Double-digit inflation within
striking distance, says BSP

By Chino S. Leyco, Reporter

CONSUMER price increases this month may have averaged higher near the double-digit mark, the Bangko Sentral ng Pilipinas (BSP) warned Friday.

It blamed the likely up tick on higher oil prices and a transport fare hike.

BSP Governor Amando M. Tetangco Jr. said May inflation is likely to have fallen within a range of 8.8 percent to 9.6 percent on the back of the surge in international oil prices, climbing domestic pump prices as well as the provisional increase in transport fares.

“These supply shocks are also expected to affect food prices particularly those of rice, meat, fruits and vegetables and other miscellaneous food items. These continue to be the most important factors behind the expected higher inflation this month,” Tetangco told reporters in a text message.

He said the rapid depreciation of the peso may also have added pressure on consumer prices.

The peso has suffered a second week of decline against the dollar due to concerns over rising oil prices.

“As I have said before, we will remain vigilant and act preemptively once we see signs that our inflation outlook for 2009 is at risk and inflation expectations are being disanchored,” Tetangco said.

Inflation last month accelerated to a three-year high of 8.3 percent.

The BSP had been caught in a dilemma in recent months, as higher inflation forced it to halt an earlier monetary loosening tack it had pursued to cushion any adverse impact from the contraction in the Philippines’ largest export market, the US.

Some quarters had said that rising inflation caught off-guard the central bank, which previously had been cutting interest rates in lock-step with its US counterpart, the Federal Reserve.

The domestic economy’s weaker-than-expected expansion in the first quarter however gave the BSP some relief.
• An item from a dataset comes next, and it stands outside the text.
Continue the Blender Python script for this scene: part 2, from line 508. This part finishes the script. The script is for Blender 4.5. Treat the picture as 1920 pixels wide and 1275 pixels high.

The National Statistical Coordination Board announced Thursday that the country’s economy, as measured by its gross domestic product (GDP), grew at a slower pace of 5.2 percent, its weakest since 2006 due to rising food and oil prices.

Tetangco said the slowdown will lessen the inflationary pressures, as the headline rate is seen to remain high until September.

The country’s economic managers earlier slashed their full-year GDP growth forecast to between 5.2 percent and 6.2 percent, lower than an earlier target range of 6.3 percent to 7 percent. Last year, the economy grew by a revised 7.2 percent.

Despite the new-found relief from the Philippine economy’s first-quarter upset, Tetangco said there are other factors that monetary authorities have to consider in setting policy, including second round price pressures associated with volatile oil and non oil commodity prices.